Bulletin of the American Physical Society
5th Joint Meeting of the APS Division of Nuclear Physics and the Physical Society of Japan
Volume 63, Number 12
Tuesday–Saturday, October 23–27, 2018; Waikoloa, Hawaii
Session DK: Nuclear Theory II
9:00 AM–11:30 AM,
Thursday, October 25, 2018
Hilton
Room: Queen's 4
Chair: Kristina Launey, Louisiana State University
Abstract ID: BAPS.2018.HAW.DK.6
Abstract: DK.00006 : A solution to the puzzle of quenched beta-decays
10:15 AM–10:30 AM
Presenter:
Gaute Hagen
(Oak Ridge National Lab)
Author:
Gaute Hagen
(Oak Ridge National Lab)
A central puzzle has been that observed β-decay rates are systematically smaller than theoretical predictions. This was attributed to an apparent quenching of the fundamental coupling constant gA in the nucleus by a factor of about 0.75. The origin of this quenching is controversial and has so far eluded a first-principles theoretical understanding. This talk presents a solution to this puzzle, and shows that this quenching can be explained from two-body currents and many-body correlations. Using interactions and currents from chiral effective field theory that describe Gamow-Teller strength in light nuclei well, I will present a first principles computation of the Gamow-Teller strength in 100Sn.

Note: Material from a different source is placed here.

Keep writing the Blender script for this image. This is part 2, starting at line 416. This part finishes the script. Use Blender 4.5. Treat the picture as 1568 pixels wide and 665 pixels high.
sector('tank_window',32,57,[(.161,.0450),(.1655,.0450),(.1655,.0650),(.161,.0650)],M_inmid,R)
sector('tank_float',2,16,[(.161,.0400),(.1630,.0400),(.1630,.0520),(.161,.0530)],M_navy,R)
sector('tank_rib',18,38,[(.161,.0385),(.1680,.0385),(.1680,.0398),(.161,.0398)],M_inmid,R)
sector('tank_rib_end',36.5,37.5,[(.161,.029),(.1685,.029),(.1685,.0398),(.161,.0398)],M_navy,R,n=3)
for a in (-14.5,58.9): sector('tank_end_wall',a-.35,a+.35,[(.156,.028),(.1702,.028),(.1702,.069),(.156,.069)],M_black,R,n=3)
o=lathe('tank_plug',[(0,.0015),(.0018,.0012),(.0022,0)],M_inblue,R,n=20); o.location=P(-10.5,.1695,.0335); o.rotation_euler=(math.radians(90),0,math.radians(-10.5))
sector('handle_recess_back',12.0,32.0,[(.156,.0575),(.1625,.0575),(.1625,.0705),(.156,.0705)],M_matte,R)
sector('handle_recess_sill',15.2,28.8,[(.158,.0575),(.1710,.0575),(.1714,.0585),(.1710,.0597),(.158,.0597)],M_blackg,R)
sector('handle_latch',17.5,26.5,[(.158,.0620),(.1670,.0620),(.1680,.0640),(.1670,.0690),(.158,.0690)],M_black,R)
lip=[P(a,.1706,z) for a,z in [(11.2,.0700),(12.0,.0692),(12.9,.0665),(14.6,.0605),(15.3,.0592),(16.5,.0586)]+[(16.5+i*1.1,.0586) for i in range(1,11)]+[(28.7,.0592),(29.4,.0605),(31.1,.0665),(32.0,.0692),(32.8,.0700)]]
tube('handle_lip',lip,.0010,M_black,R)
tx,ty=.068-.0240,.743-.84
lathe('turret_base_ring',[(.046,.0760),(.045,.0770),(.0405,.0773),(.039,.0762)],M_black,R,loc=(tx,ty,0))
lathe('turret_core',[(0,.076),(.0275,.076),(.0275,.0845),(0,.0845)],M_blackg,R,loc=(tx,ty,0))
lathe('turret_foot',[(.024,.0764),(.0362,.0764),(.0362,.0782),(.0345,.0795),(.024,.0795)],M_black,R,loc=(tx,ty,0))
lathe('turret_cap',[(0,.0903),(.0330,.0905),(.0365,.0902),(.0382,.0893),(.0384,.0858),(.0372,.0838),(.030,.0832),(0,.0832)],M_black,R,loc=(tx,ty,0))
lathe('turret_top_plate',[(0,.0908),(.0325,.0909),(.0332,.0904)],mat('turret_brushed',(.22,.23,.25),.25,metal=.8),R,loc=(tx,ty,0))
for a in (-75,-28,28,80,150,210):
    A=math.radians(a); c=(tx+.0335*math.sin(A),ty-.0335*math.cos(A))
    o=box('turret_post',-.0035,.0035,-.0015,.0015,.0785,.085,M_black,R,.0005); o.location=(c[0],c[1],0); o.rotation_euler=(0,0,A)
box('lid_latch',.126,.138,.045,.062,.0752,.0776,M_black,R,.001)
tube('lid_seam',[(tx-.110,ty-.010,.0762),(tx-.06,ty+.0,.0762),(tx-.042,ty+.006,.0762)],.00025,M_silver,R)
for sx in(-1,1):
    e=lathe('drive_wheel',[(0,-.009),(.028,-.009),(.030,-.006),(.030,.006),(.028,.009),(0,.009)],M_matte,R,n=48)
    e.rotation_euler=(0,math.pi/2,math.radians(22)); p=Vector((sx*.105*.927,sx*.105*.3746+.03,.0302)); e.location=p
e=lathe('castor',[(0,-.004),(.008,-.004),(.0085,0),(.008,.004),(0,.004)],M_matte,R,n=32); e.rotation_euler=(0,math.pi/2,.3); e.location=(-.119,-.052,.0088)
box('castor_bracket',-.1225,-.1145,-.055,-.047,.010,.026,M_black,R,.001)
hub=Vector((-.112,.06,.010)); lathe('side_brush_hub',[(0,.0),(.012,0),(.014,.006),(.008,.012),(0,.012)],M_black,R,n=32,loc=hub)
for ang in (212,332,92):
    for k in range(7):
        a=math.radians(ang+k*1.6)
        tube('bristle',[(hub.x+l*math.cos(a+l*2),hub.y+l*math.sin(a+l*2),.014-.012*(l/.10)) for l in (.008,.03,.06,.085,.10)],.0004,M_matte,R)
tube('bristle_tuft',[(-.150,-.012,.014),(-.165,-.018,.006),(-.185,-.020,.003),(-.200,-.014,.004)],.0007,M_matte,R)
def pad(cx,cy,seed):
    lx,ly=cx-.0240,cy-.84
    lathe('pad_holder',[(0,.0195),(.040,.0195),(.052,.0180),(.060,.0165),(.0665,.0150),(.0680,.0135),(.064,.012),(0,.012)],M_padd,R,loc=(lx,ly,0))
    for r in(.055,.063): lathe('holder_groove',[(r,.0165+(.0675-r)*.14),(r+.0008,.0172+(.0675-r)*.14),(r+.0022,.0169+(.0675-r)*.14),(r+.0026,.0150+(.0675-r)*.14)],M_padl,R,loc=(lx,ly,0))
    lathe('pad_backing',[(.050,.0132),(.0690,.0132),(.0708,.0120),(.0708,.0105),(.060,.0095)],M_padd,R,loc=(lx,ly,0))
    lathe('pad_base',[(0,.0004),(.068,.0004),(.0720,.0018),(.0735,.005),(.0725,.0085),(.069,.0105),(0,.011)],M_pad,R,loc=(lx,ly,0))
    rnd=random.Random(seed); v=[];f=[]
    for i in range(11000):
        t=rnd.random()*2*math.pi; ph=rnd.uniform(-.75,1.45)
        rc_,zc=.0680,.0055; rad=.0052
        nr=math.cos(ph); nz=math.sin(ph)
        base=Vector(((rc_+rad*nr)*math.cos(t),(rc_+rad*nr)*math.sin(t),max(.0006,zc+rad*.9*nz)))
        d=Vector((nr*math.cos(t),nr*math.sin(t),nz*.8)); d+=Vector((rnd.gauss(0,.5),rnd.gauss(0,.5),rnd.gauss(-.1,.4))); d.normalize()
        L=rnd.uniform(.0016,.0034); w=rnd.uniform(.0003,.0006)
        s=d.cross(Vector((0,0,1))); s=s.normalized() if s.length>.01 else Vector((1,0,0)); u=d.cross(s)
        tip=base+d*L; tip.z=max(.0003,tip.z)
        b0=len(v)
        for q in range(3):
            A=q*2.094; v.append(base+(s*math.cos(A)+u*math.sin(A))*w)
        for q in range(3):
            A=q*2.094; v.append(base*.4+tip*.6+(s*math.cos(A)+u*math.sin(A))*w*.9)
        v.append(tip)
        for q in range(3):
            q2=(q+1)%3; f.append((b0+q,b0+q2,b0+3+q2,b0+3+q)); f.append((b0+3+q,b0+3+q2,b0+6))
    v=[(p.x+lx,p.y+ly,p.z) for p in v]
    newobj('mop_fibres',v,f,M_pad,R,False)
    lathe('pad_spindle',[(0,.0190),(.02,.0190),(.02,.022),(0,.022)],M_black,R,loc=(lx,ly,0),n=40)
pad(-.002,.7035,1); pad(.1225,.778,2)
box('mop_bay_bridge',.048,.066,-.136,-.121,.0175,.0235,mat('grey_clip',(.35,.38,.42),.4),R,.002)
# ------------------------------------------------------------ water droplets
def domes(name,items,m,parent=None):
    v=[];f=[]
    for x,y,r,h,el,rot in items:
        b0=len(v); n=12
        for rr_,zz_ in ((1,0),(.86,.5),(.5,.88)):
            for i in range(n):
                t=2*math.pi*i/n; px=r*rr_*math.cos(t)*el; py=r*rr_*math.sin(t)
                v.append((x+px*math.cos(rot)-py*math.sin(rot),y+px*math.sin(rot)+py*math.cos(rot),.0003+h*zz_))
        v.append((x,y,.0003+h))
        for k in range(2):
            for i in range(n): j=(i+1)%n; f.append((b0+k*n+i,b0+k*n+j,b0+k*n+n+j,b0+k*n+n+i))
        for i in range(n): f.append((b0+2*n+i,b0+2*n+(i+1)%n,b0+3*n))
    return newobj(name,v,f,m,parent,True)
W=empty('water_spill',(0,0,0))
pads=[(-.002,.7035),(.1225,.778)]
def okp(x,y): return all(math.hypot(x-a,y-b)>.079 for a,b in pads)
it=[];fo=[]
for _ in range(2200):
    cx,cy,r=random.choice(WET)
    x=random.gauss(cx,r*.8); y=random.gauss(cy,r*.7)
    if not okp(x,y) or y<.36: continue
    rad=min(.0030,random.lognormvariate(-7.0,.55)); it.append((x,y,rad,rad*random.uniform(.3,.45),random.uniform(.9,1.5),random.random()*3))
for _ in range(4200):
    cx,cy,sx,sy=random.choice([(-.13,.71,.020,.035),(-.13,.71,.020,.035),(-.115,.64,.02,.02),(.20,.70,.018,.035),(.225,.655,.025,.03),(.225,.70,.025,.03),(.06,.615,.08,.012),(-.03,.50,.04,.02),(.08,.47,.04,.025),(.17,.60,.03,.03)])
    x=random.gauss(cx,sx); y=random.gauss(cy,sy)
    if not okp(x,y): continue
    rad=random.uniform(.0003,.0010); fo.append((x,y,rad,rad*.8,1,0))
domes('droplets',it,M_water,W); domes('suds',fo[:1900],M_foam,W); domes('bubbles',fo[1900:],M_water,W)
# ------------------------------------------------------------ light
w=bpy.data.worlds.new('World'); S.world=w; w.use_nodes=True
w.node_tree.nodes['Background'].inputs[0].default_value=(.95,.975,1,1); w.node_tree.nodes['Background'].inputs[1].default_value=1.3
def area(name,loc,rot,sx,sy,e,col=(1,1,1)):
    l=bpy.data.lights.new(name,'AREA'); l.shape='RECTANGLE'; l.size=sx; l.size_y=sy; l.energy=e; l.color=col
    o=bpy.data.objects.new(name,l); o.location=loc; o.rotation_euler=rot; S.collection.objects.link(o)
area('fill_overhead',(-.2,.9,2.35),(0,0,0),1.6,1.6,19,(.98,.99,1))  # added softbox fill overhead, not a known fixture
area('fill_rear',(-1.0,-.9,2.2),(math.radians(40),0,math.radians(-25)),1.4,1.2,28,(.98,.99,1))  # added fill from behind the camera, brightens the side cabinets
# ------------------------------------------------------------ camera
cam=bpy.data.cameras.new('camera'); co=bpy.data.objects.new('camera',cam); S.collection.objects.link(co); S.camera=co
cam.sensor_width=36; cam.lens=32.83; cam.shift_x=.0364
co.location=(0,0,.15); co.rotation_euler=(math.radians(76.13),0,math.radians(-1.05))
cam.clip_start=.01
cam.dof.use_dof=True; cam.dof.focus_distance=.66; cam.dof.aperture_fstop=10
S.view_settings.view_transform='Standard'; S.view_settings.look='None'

By developing high order coupled-cluster methods we obtain a quenching factor in the range 0.73-0.85 from two-body currents which depends somewhat on the employed Hamiltonian. Our results are consistent with experimental data, including the pioneering measurement for 100Sn [1,2]. These theoretical advances have been enabled by systematic effective field theories combined with powerful quantum many-body techniques and ever increasing computational power.
[1] Hinke, C. B. et al., Nature 486, 341-345 (2012).
[2] Batist, L. et al. Eur. Phys. J. A 46, 45-53 (2010).